Bayramların herkese açık o müsamahalı saat ve dakikalarında her şeyde ayrı bir neşe ve sevince ulaşan çocuklar, gece yarılarına kadar bayram duygusuyla oturur-kalkar, bayram müsamahasıyla güler-oynar; cıvıl-cıvıl seslerini duyurabilme emeliyle daldan dala seken ve her dalda çevresine ayrı bir nağme salan bülbüller gibi yorulup bitkin düşünceye kadar akla hayale gelmedik oyunlar sergiler ve bizlere bayram içinde ayrı bir bayram daha yaşatırlar.

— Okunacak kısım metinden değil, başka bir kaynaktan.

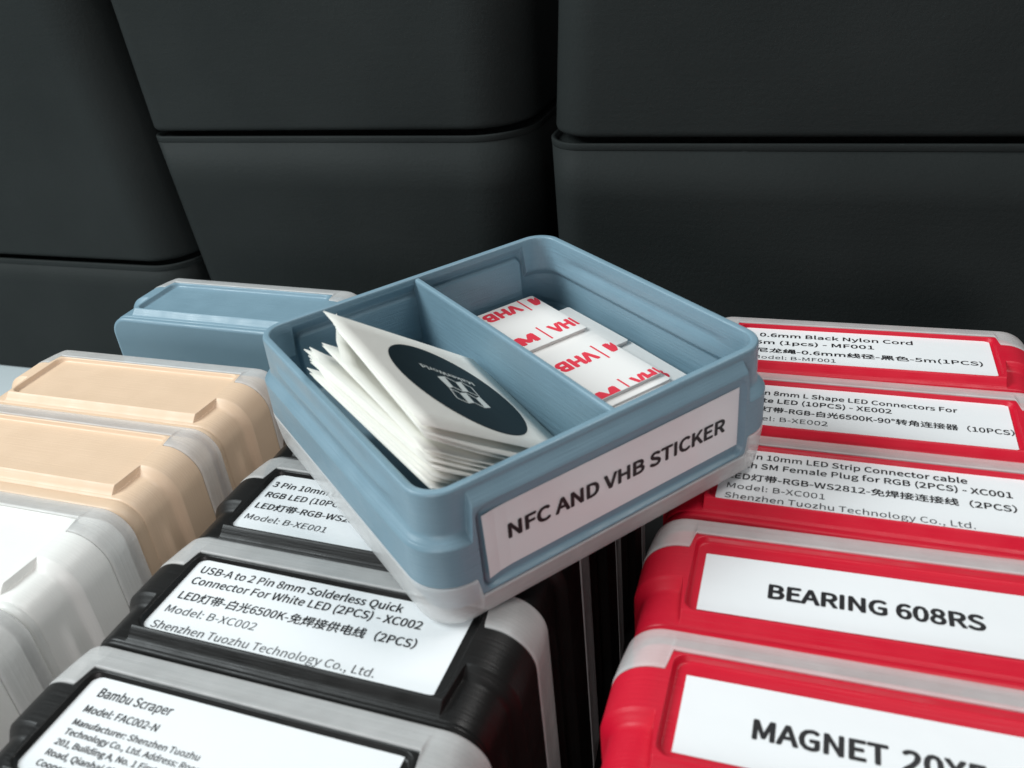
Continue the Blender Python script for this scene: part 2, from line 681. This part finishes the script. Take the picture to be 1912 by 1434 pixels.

Bayramlar, bütün insanî münasebetlere en pratik bir vesile, bütün ledünnî zevklere en müsait bir zemin, kitleler hâlinde sevişip kaynaşmaya en münasip bir vasat ve ebediyetleri duyup-yaşamaya da en elverişli bir sahne gibidirler. Hepimiz onun, o masmavi dakikalarında, meşru cismanî hazların yanında fikir ve his ziyafetlerinden de nasibimizi alır ve ruhumuzun armonisini dinleriz. Hele ibadet ü taatin duyularak eda edildiği, tekbirlerin, tehlillerin her yanı sardığı ve bayram o kendine has havası, nazı, tadı ve şivesiyle gelip dalga dalga gönüllerimize aktığı, akıp ruhlarımızı uhrevîliğe gark ettiği zaman, artık sanki bizi dünyanın fâni ve zâil yüzüne bağlayan kayıtlar bir bir çözülüyor gibi olur ve kendimizi âdeta bir başka derinliğin insanları sanırız. Sanırız da, yıllardan beri bayrama susamış gönüllerimize, bayramda neşeyle köpüren her dakika, sağanak sağanak rahmet gibi üzerimize boşalır; kurumaya yüz tutmuş ruhlarımızın her yanını sular ve sinelerimizin derinliklerinde uyuyan bin bir ümit ve teselli çiçeklerine sûr olur, hayat üfler.

Biz, hemen her zaman, bayramları, inanmış insanların uhrevî zevkleri, köpük köpük iştiyakları, dinme bilmeyen merakları ve ölümsüz beklentileriyle karşılar, duyar.. ve kim bilir kaç zevki birden idrak ederiz? Doğrusu inanan gönüllerin, bayramları yaşarken, tam olarak neler hissettiklerini, neler duyup neler düşündüklerini anlayıp söylemek mümkün değildir. Zira hayatın, ukba tecellileri içinde temiz sinelere boşalttığı hissi, zevki anlamak için en az o sineler kadar bu gizli esintileri duyup yaşamak şarttır.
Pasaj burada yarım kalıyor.